* **Exercise requirements**
Please repeat all of the lines that follow, exactly as written.

● ● ● ● ●

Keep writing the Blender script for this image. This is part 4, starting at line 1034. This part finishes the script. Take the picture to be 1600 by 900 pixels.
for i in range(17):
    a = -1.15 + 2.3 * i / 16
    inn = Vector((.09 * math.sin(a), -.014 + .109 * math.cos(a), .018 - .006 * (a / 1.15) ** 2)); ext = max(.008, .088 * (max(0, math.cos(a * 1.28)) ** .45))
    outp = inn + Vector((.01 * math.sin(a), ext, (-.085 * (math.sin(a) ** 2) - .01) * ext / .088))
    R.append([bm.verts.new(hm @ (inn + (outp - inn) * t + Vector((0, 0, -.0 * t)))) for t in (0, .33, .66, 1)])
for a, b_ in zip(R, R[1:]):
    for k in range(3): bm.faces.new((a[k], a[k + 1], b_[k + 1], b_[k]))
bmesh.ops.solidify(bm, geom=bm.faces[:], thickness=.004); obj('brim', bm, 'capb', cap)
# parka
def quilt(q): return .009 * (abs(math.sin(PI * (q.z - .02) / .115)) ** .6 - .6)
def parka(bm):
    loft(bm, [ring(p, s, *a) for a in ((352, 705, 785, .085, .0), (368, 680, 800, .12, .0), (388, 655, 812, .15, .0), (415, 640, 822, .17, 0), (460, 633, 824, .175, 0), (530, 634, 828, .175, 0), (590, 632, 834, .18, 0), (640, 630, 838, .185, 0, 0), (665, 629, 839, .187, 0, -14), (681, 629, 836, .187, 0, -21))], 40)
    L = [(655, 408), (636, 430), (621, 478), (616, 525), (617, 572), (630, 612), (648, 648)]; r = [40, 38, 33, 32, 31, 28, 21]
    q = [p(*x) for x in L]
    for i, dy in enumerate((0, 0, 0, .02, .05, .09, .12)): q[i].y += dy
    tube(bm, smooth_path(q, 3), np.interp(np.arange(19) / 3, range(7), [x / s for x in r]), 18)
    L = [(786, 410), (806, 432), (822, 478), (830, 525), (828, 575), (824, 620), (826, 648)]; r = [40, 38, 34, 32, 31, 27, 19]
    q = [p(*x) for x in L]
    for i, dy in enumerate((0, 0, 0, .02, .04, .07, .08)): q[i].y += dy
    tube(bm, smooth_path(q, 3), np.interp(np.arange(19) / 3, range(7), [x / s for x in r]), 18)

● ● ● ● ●

* **Task result**
Keep writing the Blender script for this image. This is part 4, starting at line 1034. This part finishes the script. Take the picture to be 1600 by 900 pixels.
for i in range(17):
    a = -1.15 + 2.3 * i / 16
    inn = Vector((.09 * math.sin(a), -.014 + .109 * math.cos(a), .018 - .006 * (a / 1.15) ** 2)); ext = max(.008, .088 * (max(0, math.cos(a * 1.28)) ** .45))
    outp = inn + Vector((.01 * math.sin(a), ext, (-.085 * (math.sin(a) ** 2) - .01) * ext / .088))
    R.append([bm.verts.new(hm @ (inn + (outp - inn) * t + Vector((0, 0, -.0 * t)))) for t in (0, .33, .66, 1)])
for a, b_ in zip(R, R[1:]):
    for k in range(3): bm.faces.new((a[k], a[k + 1], b_[k + 1], b_[k]))
bmesh.ops.solidify(bm, geom=bm.faces[:], thickness=.004); obj('brim', bm, 'capb', cap)
# parka
def quilt(q): return .009 * (abs(math.sin(PI * (q.z - .02) / .115)) ** .6 - .6)
def parka(bm):
    loft(bm, [ring(p, s, *a) for a in ((352, 705, 785, .085, .0), (368, 680, 800, .12, .0), (388, 655, 812, .15, .0), (415, 640, 822, .17, 0), (460, 633, 824, .175, 0), (530, 634, 828, .175, 0), (590, 632, 834, .18, 0), (640, 630, 838, .185, 0, 0), (665, 629, 839, .187, 0, -14), (681, 629, 836, .187, 0, -21))], 40)
    L = [(655, 408), (636, 430), (621, 478), (616, 525), (617, 572), (630, 612), (648, 648)]; r = [40, 38, 33, 32, 31, 28, 21]
    q = [p(*x) for x in L]
    for i, dy in enumerate((0, 0, 0, .02, .05, .09, .12)): q[i].y += dy
    tube(bm, smooth_path(q, 3), np.interp(np.arange(19) / 3, range(7), [x / s for x in r]), 18)
    L = [(786, 410), (806, 432), (822, 478), (830, 525), (828, 575), (824, 620), (826, 648)]; r = [40, 38, 34, 32, 31, 27, 19]
    q = [p(*x) for x in L]
    for i, dy in enumerate((0, 0, 0, .02, .04, .07, .08)): q[i].y += dy
    tube(bm, smooth_path(q, 3), np.interp(np.arange(19) / 3, range(7), [x / s for x in r]), 18)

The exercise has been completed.